Pour retenir l’attention des investisseurs mondiaux, un risque politique ou géopolitique doit :
1. Avoir un impact sur l’environnement économique d’un pays majeur
2. Menacer l’approvisionnement mondial d’une ressource essentielle, comme le pétrole ou le gaz. En 1973, l’embargo pétrolier des pays du Golfe a entraîné la plus forte vague de liquidations au sein du S&P 500 et la plus lente remontée des marchés actions depuis la Seconde Guerre mondiale en réduisant l’offre d’une ressource essentielle pour l’activité économique. Le conflit entre la Russie et l’OTAN au sujet de l’Ukraine a fait craindre des perturbations d’approvisionnement en énergie, la Russie étant le deuxième producteur mondial de gaz naturel et le troisième producteur mondial de pétrole. Avant le conflit, elle fournissait également environ 40 % du gaz naturel importé en Europe. La guerre entre Israël et le Hamas a fait craindre une baisse de la production de pétrole, notamment par propagation du conflit à des pays voisins producteurs de pétrole brut.
3. Être susceptible de perturber les échanges commerciaux internationaux, ce qui est le cas de l’actuelle politique commerciale du président américain Donald Trump.
Quelles conséquences pour les investisseurs ? De façon générale, les risques politiques et géopolitiques peuvent ralentir l’activité économique et donc diminuer les rendements des investissements. Cependant, il est important de les placer dans leur contexte : les investisseurs doivent faire la distinction entre les événements isolés (a priori mineurs) et les vrais changements (à effet continu). Lorsque des événements ont un faible impact sur l’économie mondiale, sur les ressources vitales ou sur les échanges commerciaux, leurs effets sont généralement de courte durée.
Nous constatons que les événements géopolitiques n’ont habituellement pas d’impact durable sur la performance des actions. Les indices actions subissent traditionnellement une baisse brutale après l’évènement mais l’analyse historique montre que, sauf si l’événement entraîne un choc économique majeur ou un conflit prolongé, les indices retrouvent généralement leur niveau d’avant-crise en quelques semaines ou quelques mois. Après le 11 septembre 2001, l’indice S&P 500 des actions américaines avait chuté d’environ 12 % la semaine suivant les attentats, mais avait retrouvé ses niveaux en un mois. En 1990-1991 pendant la Guerre du Golfe, le S&P 500 était revenu à son niveau initial en six mois. Les conflits prolongés ou en escalade ont un impact plus important et plus durable.
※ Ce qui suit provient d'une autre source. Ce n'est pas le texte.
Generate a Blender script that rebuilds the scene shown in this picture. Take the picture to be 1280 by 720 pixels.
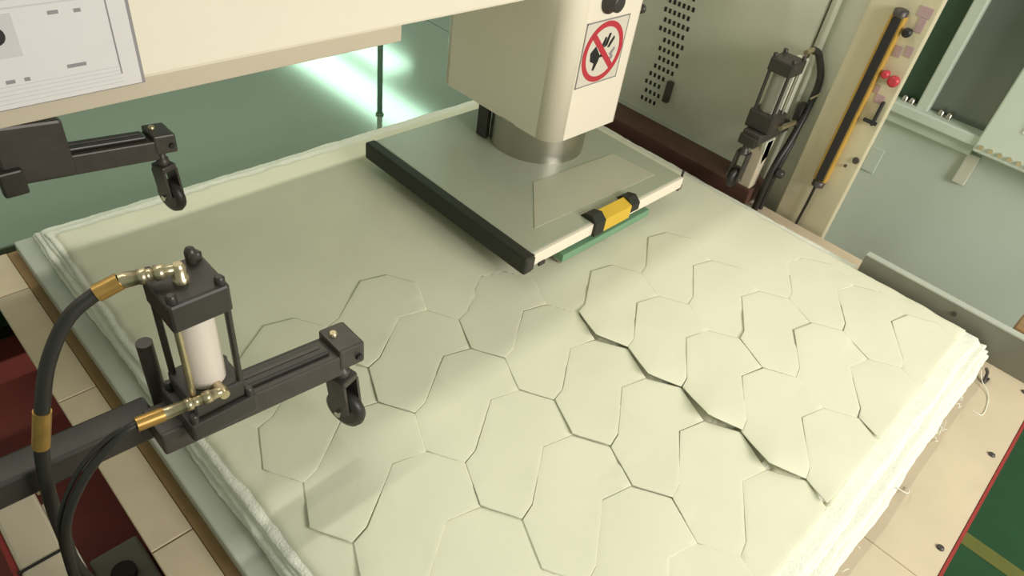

Comme nous l’avons mentionné, les événements affectant l’offre de pétrole ou le commerce mondial peuvent avoir un effet plus marqué. Dans ces cas, les interventions des banques centrales et des gouvernements peuvent contribuer à stabiliser les marchés.
Comment se prémunir contre les risques géopolitiques ? Même si les marchés mondiaux se remettent en général assez vite de la plupart des chocs politiques ou géopolitiques, les investisseurs sont généralement prompts à chercher une atténuation de la volatilité de leurs portefeuilles. Malheureusement, il n’existe pas de système de couverture unique qui soit adapté à tous les investisseurs. Connaître la nature de la crise en amont serait le seul moyen d’établir une couverture parfaite, ce qui est évidemment impossible. Les investisseurs peuvent tout de même appliquer ces principes généraux : diversifier les portefeuilles sur le plan géographique.
Dans la plupart des cas, les crises ont plus d’impact sur certains pays que sur d’autres. Envisager une exposition aux actifs refuges. Par exemple, l’or, le franc suisse, le yen, les bons du Trésor américain, les actions à faible bêta et certaines stratégies de hedgefunds représentent les principaux actifs refuges. Cependant, les actifs refuges ne constituent pas une catégorie immuable. Par exemple, si une crise politique menace de faire grimper en flèche les prix de l’énergie, et donc l’inflation, sans toutefois risquer de provoquer un basculement vers la récession, les obligations d’État de haute qualité ne sont plus forcément la meilleure protection. En revanche, faire une sélection d’instruments défensifs apporte déjà une diversification en soi et peut permettre de réduire la volatilité.